Given information:
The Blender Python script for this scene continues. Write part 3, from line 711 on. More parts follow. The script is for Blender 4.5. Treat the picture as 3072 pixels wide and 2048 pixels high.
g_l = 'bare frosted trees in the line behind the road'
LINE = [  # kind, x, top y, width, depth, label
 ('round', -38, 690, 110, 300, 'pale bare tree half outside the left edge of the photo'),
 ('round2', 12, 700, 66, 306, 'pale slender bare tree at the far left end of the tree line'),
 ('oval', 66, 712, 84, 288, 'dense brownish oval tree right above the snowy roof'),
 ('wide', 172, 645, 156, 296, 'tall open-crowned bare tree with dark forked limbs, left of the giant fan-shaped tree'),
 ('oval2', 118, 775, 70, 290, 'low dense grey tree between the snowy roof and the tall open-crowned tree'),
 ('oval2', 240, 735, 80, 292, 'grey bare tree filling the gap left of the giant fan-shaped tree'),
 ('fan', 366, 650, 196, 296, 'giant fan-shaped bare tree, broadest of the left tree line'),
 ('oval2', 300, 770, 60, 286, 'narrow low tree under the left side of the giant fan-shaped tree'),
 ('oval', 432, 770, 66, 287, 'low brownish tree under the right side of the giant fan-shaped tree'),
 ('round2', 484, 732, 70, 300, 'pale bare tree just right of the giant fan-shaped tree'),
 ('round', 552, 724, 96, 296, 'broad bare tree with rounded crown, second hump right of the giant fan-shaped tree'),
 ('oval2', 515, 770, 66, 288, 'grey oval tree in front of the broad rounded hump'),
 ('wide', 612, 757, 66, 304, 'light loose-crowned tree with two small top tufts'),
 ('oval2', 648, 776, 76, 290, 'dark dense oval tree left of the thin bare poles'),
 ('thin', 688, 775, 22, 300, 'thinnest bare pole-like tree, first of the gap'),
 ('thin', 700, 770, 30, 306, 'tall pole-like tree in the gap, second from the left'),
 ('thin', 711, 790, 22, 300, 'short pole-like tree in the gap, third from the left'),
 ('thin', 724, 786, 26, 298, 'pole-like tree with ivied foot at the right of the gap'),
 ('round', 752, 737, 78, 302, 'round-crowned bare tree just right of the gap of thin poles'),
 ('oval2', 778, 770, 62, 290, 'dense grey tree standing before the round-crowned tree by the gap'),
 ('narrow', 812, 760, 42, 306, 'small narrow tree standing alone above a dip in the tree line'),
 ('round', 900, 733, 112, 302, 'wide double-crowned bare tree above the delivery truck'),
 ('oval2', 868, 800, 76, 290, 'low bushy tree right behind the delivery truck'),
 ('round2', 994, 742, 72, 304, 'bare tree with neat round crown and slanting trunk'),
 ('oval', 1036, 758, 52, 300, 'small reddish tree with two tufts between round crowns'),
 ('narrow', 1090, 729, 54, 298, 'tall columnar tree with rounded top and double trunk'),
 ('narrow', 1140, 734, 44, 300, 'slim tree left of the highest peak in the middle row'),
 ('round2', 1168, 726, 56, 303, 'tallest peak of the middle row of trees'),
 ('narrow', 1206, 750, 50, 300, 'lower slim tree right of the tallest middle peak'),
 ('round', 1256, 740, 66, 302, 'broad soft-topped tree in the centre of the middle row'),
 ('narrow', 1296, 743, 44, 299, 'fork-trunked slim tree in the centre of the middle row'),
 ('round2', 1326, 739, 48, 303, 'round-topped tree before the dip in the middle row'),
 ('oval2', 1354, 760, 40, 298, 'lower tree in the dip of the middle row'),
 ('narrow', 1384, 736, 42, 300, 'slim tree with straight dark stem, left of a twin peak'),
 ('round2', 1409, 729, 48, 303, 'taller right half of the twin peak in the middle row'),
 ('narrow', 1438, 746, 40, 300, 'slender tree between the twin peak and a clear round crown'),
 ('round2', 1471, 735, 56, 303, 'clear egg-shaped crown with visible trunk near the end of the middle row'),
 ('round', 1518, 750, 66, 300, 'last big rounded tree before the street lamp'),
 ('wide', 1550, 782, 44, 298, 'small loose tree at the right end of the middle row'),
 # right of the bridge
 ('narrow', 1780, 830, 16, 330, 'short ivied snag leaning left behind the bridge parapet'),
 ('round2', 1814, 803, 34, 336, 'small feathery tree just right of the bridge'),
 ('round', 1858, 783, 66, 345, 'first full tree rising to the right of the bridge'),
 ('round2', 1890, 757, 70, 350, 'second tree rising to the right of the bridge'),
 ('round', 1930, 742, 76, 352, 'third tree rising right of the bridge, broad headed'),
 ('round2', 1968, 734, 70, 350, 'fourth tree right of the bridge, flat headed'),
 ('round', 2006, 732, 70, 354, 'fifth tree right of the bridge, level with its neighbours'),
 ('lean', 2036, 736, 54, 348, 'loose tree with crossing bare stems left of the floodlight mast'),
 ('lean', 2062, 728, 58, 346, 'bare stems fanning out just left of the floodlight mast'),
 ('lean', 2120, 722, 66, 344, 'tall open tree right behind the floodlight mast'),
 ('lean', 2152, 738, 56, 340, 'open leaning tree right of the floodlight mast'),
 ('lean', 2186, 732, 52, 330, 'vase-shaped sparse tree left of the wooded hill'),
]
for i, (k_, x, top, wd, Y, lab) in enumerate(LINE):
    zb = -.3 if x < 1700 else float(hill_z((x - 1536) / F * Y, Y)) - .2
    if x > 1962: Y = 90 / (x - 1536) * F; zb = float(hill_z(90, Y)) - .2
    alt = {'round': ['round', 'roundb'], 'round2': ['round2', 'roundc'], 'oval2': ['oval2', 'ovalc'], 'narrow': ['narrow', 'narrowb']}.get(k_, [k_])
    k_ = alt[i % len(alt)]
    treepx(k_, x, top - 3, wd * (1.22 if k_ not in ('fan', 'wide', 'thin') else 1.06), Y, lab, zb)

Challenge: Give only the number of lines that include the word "from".

Finished task: 3